O que deve ser revisto na lei da greve, que é dos anos 70 e baseada num contexto muito diferente do de hoje?
Há que atender, sobretudo, às tendências de segmentação do mercado de trabalho, às formas diferentes que hoje prevalecem de vínculos e de contratação e de subcontratação. Há toda uma série de intermediações entre o trabalhador e a entidade final. E essas intermediações significam modos mais ou menos habilidosos de os agentes económicos e as entidades patronais escaparem à sua responsabilidade social e também a fuga aos impostos.
O Governo abriu um precedente grave ao decretar a requisição civil?
Acho que nesta greve, o Governo, ao contrário do que tinha acontecido na de abril, preparou-se melhor e respondeu de uma forma mais cautelosa. Percebeu que ao mostrar mais autoridade do Estado, isso lhe traria dividendos políticos. A requisição civil tornou-se necessária.
Significa que no futuro greves de sectores sensíveis estarão condenadas à partida pela requisição civil. Isso não coloca em causa direitos constitucionais?
Isto não se pode tornar um padrão, não se pode correr o risco de vir a condicionar as liberdades, o direito à greve e o direito à reivindicação e contestação social. As greves existem, causam complicações, têm impactos e é por isso que por vezes conseguem alcançar os seus objetivos.

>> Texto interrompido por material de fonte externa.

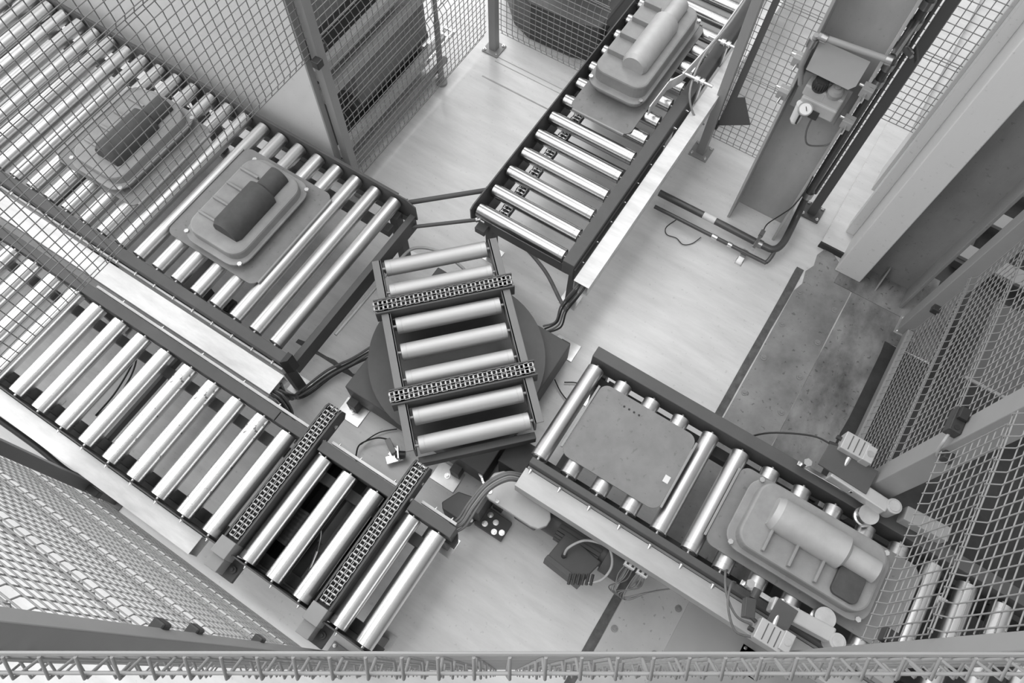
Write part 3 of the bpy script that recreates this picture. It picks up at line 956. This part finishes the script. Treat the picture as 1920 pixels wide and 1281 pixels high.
MB().box((.55, 3.22, 0), (1.15, 3.62, .010)).build('base_plate', M_worn, c)
c = thing('column_cladding', (.61, 3.4, 0), 'tall pale box cladding on the left of the dark column', 'cladding')
MB().box((.515, 3.31, .010), (.695, 3.62, 5.2)).build('casing', M_clad, c, .006)
MB().box((.455, 3.60, .05), (.515, 3.70, 5.2)).build('side_profile', M_clad, c, .004)
MB().box((.44, 3.75, .35), (.462, 3.95, 5.2)).build('side_profile', M_clad, c, .004)

# ------------------------------------------------------------------ air service unit
au = thing('air_service_unit', (-.12, 3.3, 1.2), 'pneumatic air service unit with gauge and filter bowl on the first column', 'air unit')
MB().obox((-.115, 3.33, 1.27), (.27, .012, .26)).build('back_plate', M_post, au, .01)
MB().obox((-.15, 3.29, 1.36), (.12, .09, .07)).obox((-.05, 3.29, 1.36), (.10, .09, .07)).obox((-.10, 3.26, 1.29), (.20, .07, .08)).build('valve_body', M_alu, au, .008)
b = MB().lathe([(0, 0), (0, .040), (.02, .042), (.02, .036), (.062, .034), (.067, .030), (.067, 0)], (-.145, 3.27, 1.395), (0, -.25, 1), 20)
for k in range(16):
    t = 2 * math.pi * k / 16
    b.obox((-.145 + .035 * math.cos(t), 3.260 + .035 * math.sin(t), 1.435), (.006, .006, .05))
b.build('regulator_knob', M_rubber, au)
MB().lathe([(0, 0), (0, .042), (.03, .042), (.05, .030), (.055, 0)], (-.06, 3.27, 1.395), (0, -.2, 1), 20).cyl((-.06, 3.262, 1.45), (-.06, 3.26, 1.462), .016, 12).build('dome', M_post, au)
gz = MB().lathe([(0, 0), (0, .036), (.022, .038), (.022, .032)], (-.15, 3.17, 1.31), (0, -.45, 1), 28).build('pressure_gauge', M_post, au)
gdir = Vector((0, -.45, 1)).normalized()
MB().cyl(Vector((-.15, 3.17, 1.31)) + gdir * .019, Vector((-.15, 3.17, 1.31)) + gdir * .020, .032, 28).build('dial', M_white, gz)
b = MB().obox(Vector((-.146, 3.160, 1.333)), (.003, .03, .002), .5)
b.build('needle', M_black, gz)
MB().lathe([(0, 0), (0, .018), (.02, .028), (.13, .032), (.14, .034), (.14, 0)], (-.175, 3.21, 1.16), (0, 0, 1), 22).build('filter_bowl', M_white, au)
MB().obox((-.16, 3.178, 1.23), (.010, .01, .08)).build('sight_slot', M_black, au)
MB().obox((-.10, 3.25, 1.25), (.05, .06, .06)).build('solenoid', M_clamp, au, .004)
MB().tube(smooth([(-.10, 3.24, 1.22), (-.09, 3.22, 1.12), (-.05, 3.24, 1.02), (.03, 3.30, 1.0), (.06, 3.31, 1.04)]), .005).build('cable', M_cable, au)
MB().prism([(-.225, 0), (.045, 0), (.045, .13), (.02, .16), (-.215, .155)], 0, .006, O=(-.03, 3.36, 1.585), U=(1, 0, 0), V=Vector((0, -.80, -.60)), Wd=Vector((0, -.6, .8))).build('cover_plate', M_post, au)
for x in (-.30, .075):
    for z in (1.50, 1.26):
        k = MB().obox((x, 3.27, z), (.06, .06, .055)).build('beam_clamp', M_post, au, .004)
        MB().cyl((x - .05, 3.27, z + .02), (x + .02, 3.27, z + .02), .008, 8).cut().cyl((x, 3.25, z), (x, 3.18, z), .007, 8).each('clamp_screw', M_bolt, k)
ap = thing('air_pipe', (-.12, 3.2, 1.2), 'thin air pipe with elbow crossing in front of the first column above the air unit', 'pipe')
MB().cyl((-.26, 3.2, 1.74), (.10, 3.22, 1.76), .016, 14).build('cross_pipe', M_post, ap)
MB().tube([(-.27, 3.2, 1.74), (-.275, 3.21, 1.66), (-.275, 3.24, 1.5), (-.24, 3.27, 1.36)], .014, 12).build('down_pipe', M_post, ap)
MB().cyl((-.245, 3.2, 1.74), (-.215, 3.2, 1.74), .024, 8).cut().cyl((.07, 3.22, 1.757), (.10, 3.22, 1.76), .026, 8).cut().cyl((-.272, 3.2, 1.72), (-.275, 3.21, 1.66), .022, 10).each('fitting', M_brass, ap)

vp = thing('supply_pipe', (.12, 3.55, 0), 'dark vertical supply pipe with tee fittings beside the dark fence post', 'pipe')
MB().tube(smooth([(.105, 3.54, 4.6), (.105, 3.54, 2.0), (.105, 3.54, .9), (.11, 3.53, .3), (.12, 3.48, .14), (.13, 3.36, .10), (.13, 3.24, .10), (.10, 3.17, .10), (.02, 3.155, .10), (-.3, 3.155, .10), (-.76, 3.15, .10)], 6), .024, 16).build('main_pipe', M_pipe, vp)
MB().tube([(.145, 3.57, 4.6), (.145, 3.57, .3)], .012, 10).build('side_pipe', M_pipe, vp)
f = MB()
for z in (1.98, 1.86, 1.74, 1.60, 1.46, 1.34):
    f.cut().cyl((.105, 3.54, z - .025), (.105, 3.54, z + .025), .034, 14)
f.cut().cyl((.105, 3.54, 1.60), (.18, 3.50, 1.60), .020, 12).cut().cyl((.105, 3.54, 1.76), (.09, 3.25, 1.76), .018, 12).cut().cyl((.11, 3.53, .28), (.11, 3.53, .34), .032, 14).cut().cyl((-.02, 3.155, .10), (.02, 3.155, .10), .030, 14)
f.each('tee_fitting', M_brass, vp)
MB().obox((.19, 3.49, 1.62), (.012, .10, .03), .4).build('valve_lever', M_rail, vp, .003)
MB().cyl((-.42, 3.155, .1), (-.33, 3.155, .1), .0255, 16).build('pipe_marker', M_white, vp)
sp_ = thing('drain_pipe', (-.3, 3.06, 0), 'thinner floor pipe running parallel in front of the supply pipe', 'pipe')
MB().tube(smooth([(-.74, 3.06, .06), (-.3, 3.065, .06), (.06, 3.07, .06), (.10, 3.08, .06), (.11, 3.12, .08), (.11, 3.16, .09)], 5), .014, 12).build('pipe', M_pipe, sp_)
MB().cyl((-.30, 3.065, .06), (-.26, 3.065, .06), .018, 12).cut().cyl((-.18, 3.067, .06), (-.15, 3.067, .06), .018, 12).each('coupling', M_zinc, sp_)
MB().box((-.075, 3.03, 0), (-.035, 3.10, .05)).box((-.08, 2.99, 0), (-.03, 3.05, .004)).build('pipe_saddle', M_zinc, sp_, .002)
fs = thing('flow_sensor', (-.02, 3.2, .1), 'small sensor clamped upright across the two floor pipes, with a thin cable', 'sensor')
MB().obox((-.02, 3.12, .142), (.022, .12, .03)).build('body', M_brass, fs, .003)
MB().obox((-.02, 3.20, .15), (.03, .045, .035)).build('plug', M_cable, fs, .004)
MB().tube(smooth([(-.02, 3.22, .15), (-.02, 3.27, .18), (.03, 3.30, .30), (.06, 3.29, .42), (.075, 3.28, .60), (.07, 3.29, .75)]), .004).build('cable', M_cableb, fs)
lp = thing('loose_cable', (-.62, 3.0, 0), 'thin dark cable lying in a loose loop on the floor below the floor pipes', 'cable')
MB().tube(smooth([(-.57, 3.08, .01), (-.60, 2.99, .008), (-.57, 2.94, .008), (-.50, 2.95, .008), (-.44, 2.93, .008), (-.39, 2.97, .008), (-.36, 3.04, .02)]), .003, 6).build('cable', M_cableb, lp)

# ------------------------------------------------------------------ things beyond the fences
gs = thing('guard_sheet', (-4.2, 2.0, 0), 'large pale sheet metal wall standing along the far side of the wide conveyor', 'guard')
MB().box((-7.0, 1.985, .25), (-2.59, 2.005, 3.35)).build('sheet', M_sheet, gs, .002)
MB().box((-2.59, 1.98, .25), (-2.575, 2.02, 3.35)).build('edge_profile', M_post, gs, .002)

rk = thing('storage_rack', (-2.95, 2.85, 0), 'dark rack with pale beams and grey bin behind the mesh at top left of centre', 'rack')
for y in (2.18, 3.30):
    for x in (-3.3,):
        MB().box((x - .03, y - .03, 0), (x + .03, y + .03, 2.2)).build('upright', M_rail, rk, .003)
for z in (.96, .76, .22):
    MB().box((-2.77, 2.15, z - .045), (-2.72, 3.40, z + .04)).build('beam', M_floor2b, rk, .003)
MB().box((-2.71, 2.15, .08), (-2.67, 3.34, .12)).build('beam', M_post, rk, .003)
MB().box((-3.3, 2.15, .86), (-2.76, 3.3, .90)).build('shelf', M_black, rk, .003)
MB().box((-3.3, 2.15, .12), (-2.76, 3.3, .16)).build('shelf', M_black, rk, .003)
MB().box((-3.3, 2.2, 1.15), (-2.80, 3.3, 1.6)).build('cabinet', M_wood, rk, .01)
MB().box((-3.28, 2.5, .30), (-2.80, 3.30, .66)).build('bin', M_wood, rk, .02)
MB().cyl((-2.90, 2.45, .30), (-2.90, 3.30, .30), .10, 24).build('roller_cover', M_motor, rk)
ld = MB().box((-2.72, 3.10, .20), (-2.705, 3.50, .24)).box((-2.80, 3.10, .20), (-2.785, 3.50, .24))
for k in range(7):
    ld.box((-2.80, 3.12 + .06 * k, .22), (-2.70, 3.135 + .06 * k, .235))
ld.build('link_track', M_bolt, rk)
MB().cyl((-2.64, 3.20, 0), (-2.66, 3.24, .55), .022, 12).cyl((-2.64, 3.20, 0), (-2.64, 3.20, .02), .045, 14).build('support_leg', M_post, rk)
MB().cyl((-2.66, 3.24, .55), (-2.70, 3.30, 1.6), .016, 12).build('support_tube', M_post, rk)

mb = thing('machine_base', (-2.2, 4.5, 0), 'dark grey machine base with a rounded corner behind the back fence at top centre', 'machine')
MB().prism([(-2.32, 3.93), (-1.95, 3.95), (-1.75, 4.0), (-1.75, 5.2), (-2.75, 5.2), (-2.75, 4.25), (-2.50, 4.0)], 0, .35).build('base', M_motor, mb, .02)
MB().box((-2.4, 4.35, .35), (-1.95, 4.8, .9)).build('housing', M_cast, mb, .03)
MB().box((-1.75, 4.1, .0), (-1.0, 4.16, .25)).build('outrigger', M_rail, mb, .004)

sl = thing('slatted_platform', (1.6, 4.1, 0), 'grey slatted platform in the dark beyond the right column', 'platform')
q = [MB().box((1.15, y, .10), (2.6, y + .12, .13)).build('slat', M_post, sl, .003) for y in (3.78, 4.14, 4.50, 4.86)]
MB().box((1.15, 3.75, .03), (1.22, 5.0, .10)).cut().box((2.5, 3.75, .03), (2.57, 5.0, .10)).each('runner', M_rail, sl, .003)
st = thing('low_cabinet', (1.9, 2.9, 0), 'low grey cabinet top seen through the right mesh panel', 'cabinet')
MB().box((1.42, 2.85, .003), (2.6, 3.45, .30)).build('body', M_postd, st, .01)
MB().box((1.42, 2.83, .295), (2.6, 2.85, .31)).build('trim_edge', M_post, st, .002)

# ------------------------------------------------------------------ families of repeated things
FAMILY = {'conveyor': 'roller conveyors around the turntable', 'fence post': 'fence posts around the cell',
          'fence panel': 'wire mesh panels around the cell', 'cable duct': 'cable ducts along the conveyors',
          'tray': 'carrier trays on the conveyors', 'casting': 'castings carried on the trays',
          'connector': 'plug connectors below the right duct', 'guide arm': 'guide arms of the outgoing conveyor',
          'cylinder': 'pneumatic cylinders of the outgoing conveyor', 'column': 'building columns behind the cell',
          'rod': 'tie rods between the conveyors', 'cables': 'cable bundles around the turntable'}
for o in bpy.data.objects:
    if o.parent is None and o.get('category') in FAMILY:
        o['group'] = FAMILY[o['category']]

Os sindicatos mais tradicionais devem adaptar-se e atualizarem-se para responder a novas situações
Estas greves por tempo indeterminado ou com crowdfunding são batota?
Tudo isso é formalmente reconhecido como legítimo e legal. Mas acho que todos devemos estar atentos a questões que têm que ver com a função social destas estruturas e destas dinâmicas grevistas, de bloqueios, de movimentos inorgânicos e de ações que podem facilmente resvalar para uma lógica que beneficia o populismo.
Os sindicatos independentes são o futuro do sindicalismo ou são uma maneira de os partidos instrumentalizarem mais facilmente sectores de atividade importantes?
O facto de existirem estas novas modalidades de ação coletiva deve levar os sindicatos mais tradicionais a repensarem os seus próprios modos de funcionamento e a atualizarem-se para responder a novas situações laborais, sectores da força de trabalho que pensam de forma diferente, que foram socializados num contexto diferente marcado por uma despolitização geral, por um individualismo crescente e por uma sociedade de consumo. Os protagonistas são juristas e não é por acaso. Dantes, o que contava era força coletiva das bases e não a argumentação legalista e formal.
Os velhos sindicatos ligados à UGT e à CGTP estão condenados à extinção?
As condições gerais do mercado de trabalho não os favorecem, em contraste com o que acontecia há 20 ou 30 anos. Hoje não protegem como protegiam os direitos dos trabalhadores. A própria legislação laboral está sob pressão da economia global, e os sindicatos sofrem com isso. No entanto, também não descarto a própria responsabilidade interna do campo sindical que nem sempre faz o que é necessário para uma maior atualização.
Esta greve pode marcar um antes e um depois na luta sindical?
É curioso: ouve-se a rádio ou a televisão, leem-se as noticias, e há uma sucessão de situações aparatosas, mas depois vou para a rua e ponho gasóleo sem problemas. Estava tudo pacífico, pelo menos na região centro. E sobretudo há aqui uma situação que não aconteceu... Se a isto se juntasse uma série de incêndios em escalada num único dia e isto impedisse o socorro necessário, esta greve ficaria conhecida por razões muito mais preocupantes.